(Records with scene code)
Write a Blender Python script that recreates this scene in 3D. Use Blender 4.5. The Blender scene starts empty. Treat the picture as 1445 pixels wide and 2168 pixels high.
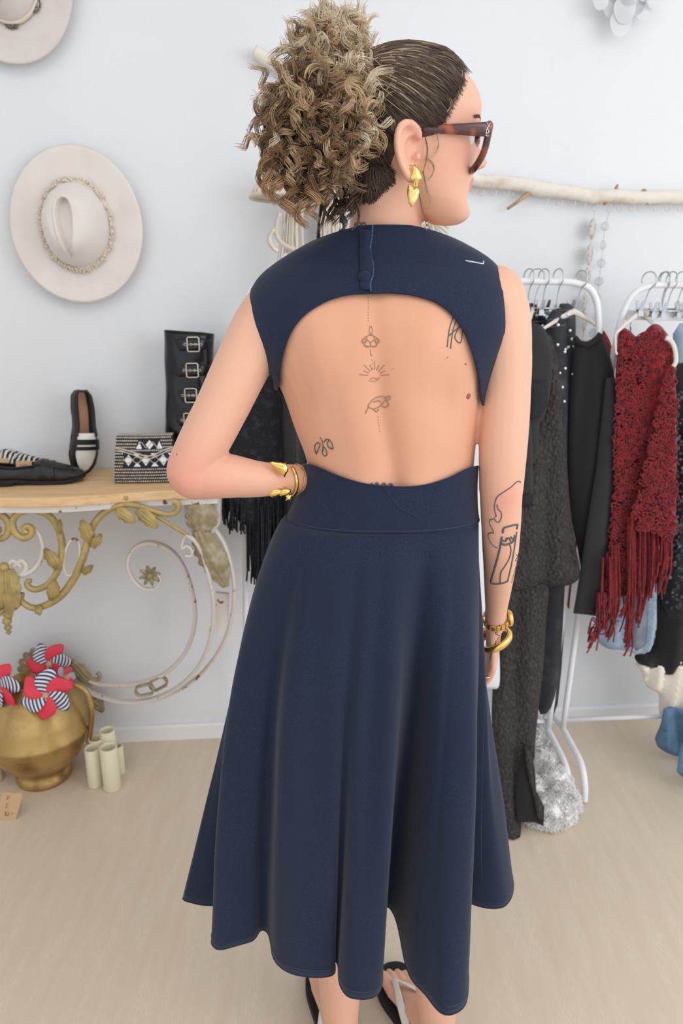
import bpy, bmesh, math, random
import numpy as np
from mathutils import Vector, Matrix, noise
from mathutils.bvhtree import BVHTree
from mathutils.geometry import delaunay_2d_cdt

random.seed(7)
SC = bpy.context.scene
COL = SC.collection
rad = math.radians
V = Vector

# ------------------------------------------------------------------ camera
FPX, W_, H_ = 1500.0, 1445, 2168
TH, CH = rad(16.0), 1.381
cd = bpy.data.cameras.new('camera')
cam = bpy.data.objects.new('camera', cd)
COL.objects.link(cam)
cd.sensor_fit = 'VERTICAL'
cd.sensor_height = 36.0
cd.sensor_width = 24.0
cd.lens = FPX / H_ * 36.0
cd.clip_start = 0.02
cam.location = (0, 0, CH)
cam.rotation_euler = (math.pi / 2 - TH, 0, 0)
cd.dof.use_dof = True
cd.dof.focus_distance = 0.95
cd.dof.aperture_fstop = 7.0
SC.camera = cam

# ------------------------------------------------------------------ light
world = bpy.data.worlds.new('world')
SC.world = world
world.use_nodes = True
bg = world.node_tree.nodes['Background']
bg.inputs[0].default_value = (0.87, 0.935, 1.0, 1)
bg.inputs[1].default_value = 1.03


def area_light(name, loc, target, sx, sy, power, col):
    ld = bpy.data.lights.new(name, 'AREA')
    ld.shape = 'RECTANGLE'
    ld.size, ld.size_y, ld.energy, ld.color = sx, sy, power, col
    o = bpy.data.objects.new(name, ld)
    COL.objects.link(o)
    o.location = loc
    o.rotation_euler = (V(target) - V(loc)).to_track_quat('-Z', 'Y').to_euler()
    return o


# daylight falling through the shop window behind the camera, to the right
area_light('shop_window_light', (2.6, -0.9, 1.95), (0.4, 1.4, 0.4), 2.6, 2.2, 31, (1.0, 0.985, 0.97))
# unseen overhead fill, added to brighten the console side of the room
area_light('overhead_fill', (-0.6, 0.2, 2.85), (-0.6, 0.6, 0.0), 2.0, 1.6, 12.5, (1.0, 0.98, 0.95))
SC.view_settings.view_transform = 'Standard'
SC.view_settings.look = 'None'
SC.view_settings.gamma = 1.0
SC.view_settings.use_curve_mapping = False
SC.view_settings.exposure = 0.32

# ------------------------------------------------------------------ geometry of the view
cT, sT = math.cos(TH), math.sin(TH)


def ray(px, py):
    a, b = (px - W_ / 2) / FPX, (py - H_ / 2) / FPX
    return V((a, cT - b * sT, -sT - b * cT))


def at(px, py, Y):                       # point of the sight line at world depth Y
    d = ray(px, py)
    return V((0, 0, CH)) + d * (Y / d.y)


def atz(px, py, z):                      # point of the sight line at height z
    d = ray(px, py)
    return V((0, 0, CH)) + d * ((z - CH) / d.z)


def proj(p):
    dz = p[2] - CH
    m = p[1] * cT - dz * sT
    return (W_ / 2 + FPX * p[0] / m, H_ / 2 - FPX * (p[1] * sT + dz * cT) / m)


WA, WB = atz(260, 1567, 0), atz(1400, 1516, 0)
WU = (WB - WA).normalized()              # along the back wall, to the right
WN = V((WU.y, -WU.x, 0))                 # out of the wall, towards the room
if WN.y > 0:
    WN = -WN


def wall_at(px, py, d=0.0):              # sight line meets the plane d in front of the wall
    o, r = V((0, 0, CH)), ray(px, py)
    p0 = WA + WN * d
    return o + r * ((p0 - o).dot(WN) / r.dot(WN))


def wpt(u, z, d=0.0):                    # wall coordinates
    return WA + WU * u + WN * d + V((0, 0, z))


# ------------------------------------------------------------------ materials
def _n(nt, t, **kw):
    n = nt.nodes.new(t)
    for k, v in kw.items():
        setattr(n, k, v)
    return n


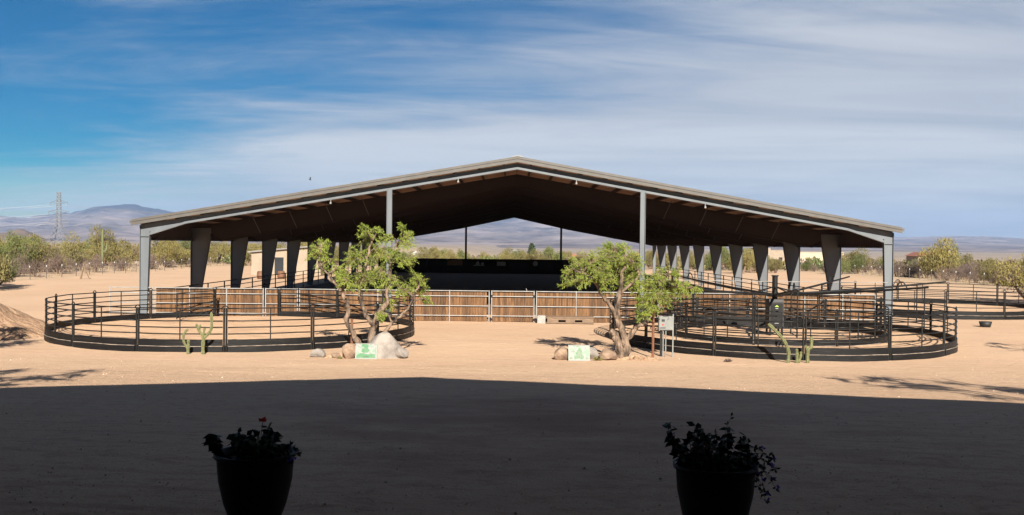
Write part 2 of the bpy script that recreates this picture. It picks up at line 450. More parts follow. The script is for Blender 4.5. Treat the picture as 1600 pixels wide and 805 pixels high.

REQUEST: The records above are to be reproduced exactly; the pictures are to be left out.

OUTPUT:
Write a Blender Python script that recreates this scene in 3D. Use Blender 4.5. The Blender scene starts empty. Treat the picture as 1445 pixels wide and 2168 pixels high.
import bpy, bmesh, math, random
import numpy as np
from mathutils import Vector, Matrix, noise
from mathutils.bvhtree import BVHTree
from mathutils.geometry import delaunay_2d_cdt

random.seed(7)
SC = bpy.context.scene
COL = SC.collection
rad = math.radians
V = Vector

# ------------------------------------------------------------------ camera
FPX, W_, H_ = 1500.0, 1445, 2168
TH, CH = rad(16.0), 1.381
cd = bpy.data.cameras.new('camera')
cam = bpy.data.objects.new('camera', cd)
COL.objects.link(cam)
cd.sensor_fit = 'VERTICAL'
cd.sensor_height = 36.0
cd.sensor_width = 24.0
cd.lens = FPX / H_ * 36.0
cd.clip_start = 0.02
cam.location = (0, 0, CH)
cam.rotation_euler = (math.pi / 2 - TH, 0, 0)
cd.dof.use_dof = True
cd.dof.focus_distance = 0.95
cd.dof.aperture_fstop = 7.0
SC.camera = cam

# ------------------------------------------------------------------ light
world = bpy.data.worlds.new('world')
SC.world = world
world.use_nodes = True
bg = world.node_tree.nodes['Background']
bg.inputs[0].default_value = (0.87, 0.935, 1.0, 1)
bg.inputs[1].default_value = 1.03


def area_light(name, loc, target, sx, sy, power, col):
    ld = bpy.data.lights.new(name, 'AREA')
    ld.shape = 'RECTANGLE'
    ld.size, ld.size_y, ld.energy, ld.color = sx, sy, power, col
    o = bpy.data.objects.new(name, ld)
    COL.objects.link(o)
    o.location = loc
    o.rotation_euler = (V(target) - V(loc)).to_track_quat('-Z', 'Y').to_euler()
    return o


# daylight falling through the shop window behind the camera, to the right
area_light('shop_window_light', (2.6, -0.9, 1.95), (0.4, 1.4, 0.4), 2.6, 2.2, 31, (1.0, 0.985, 0.97))
# unseen overhead fill, added to brighten the console side of the room
area_light('overhead_fill', (-0.6, 0.2, 2.85), (-0.6, 0.6, 0.0), 2.0, 1.6, 12.5, (1.0, 0.98, 0.95))
SC.view_settings.view_transform = 'Standard'
SC.view_settings.look = 'None'
SC.view_settings.gamma = 1.0
SC.view_settings.use_curve_mapping = False
SC.view_settings.exposure = 0.32

# ------------------------------------------------------------------ geometry of the view
cT, sT = math.cos(TH), math.sin(TH)


def ray(px, py):
    a, b = (px - W_ / 2) / FPX, (py - H_ / 2) / FPX
    return V((a, cT - b * sT, -sT - b * cT))


def at(px, py, Y):                       # point of the sight line at world depth Y
    d = ray(px, py)
    return V((0, 0, CH)) + d * (Y / d.y)


def atz(px, py, z):                      # point of the sight line at height z
    d = ray(px, py)
    return V((0, 0, CH)) + d * ((z - CH) / d.z)


def proj(p):
    dz = p[2] - CH
    m = p[1] * cT - dz * sT
    return (W_ / 2 + FPX * p[0] / m, H_ / 2 - FPX * (p[1] * sT + dz * cT) / m)


WA, WB = atz(260, 1567, 0), atz(1400, 1516, 0)
WU = (WB - WA).normalized()              # along the back wall, to the right
WN = V((WU.y, -WU.x, 0))                 # out of the wall, towards the room
if WN.y > 0:
    WN = -WN


def wall_at(px, py, d=0.0):              # sight line meets the plane d in front of the wall
    o, r = V((0, 0, CH)), ray(px, py)
    p0 = WA + WN * d
    return o + r * ((p0 - o).dot(WN) / r.dot(WN))


def wpt(u, z, d=0.0):                    # wall coordinates
    return WA + WU * u + WN * d + V((0, 0, z))


# ------------------------------------------------------------------ materials
def _n(nt, t, **kw):
    n = nt.nodes.new(t)
    for k, v in kw.items():
        setattr(n, k, v)
    return n


Write part 2 of the bpy script that recreates this picture. It picks up at line 450. More parts follow. The script is for Blender 4.5. Treat the picture as 1600 pixels wide and 805 pixels high.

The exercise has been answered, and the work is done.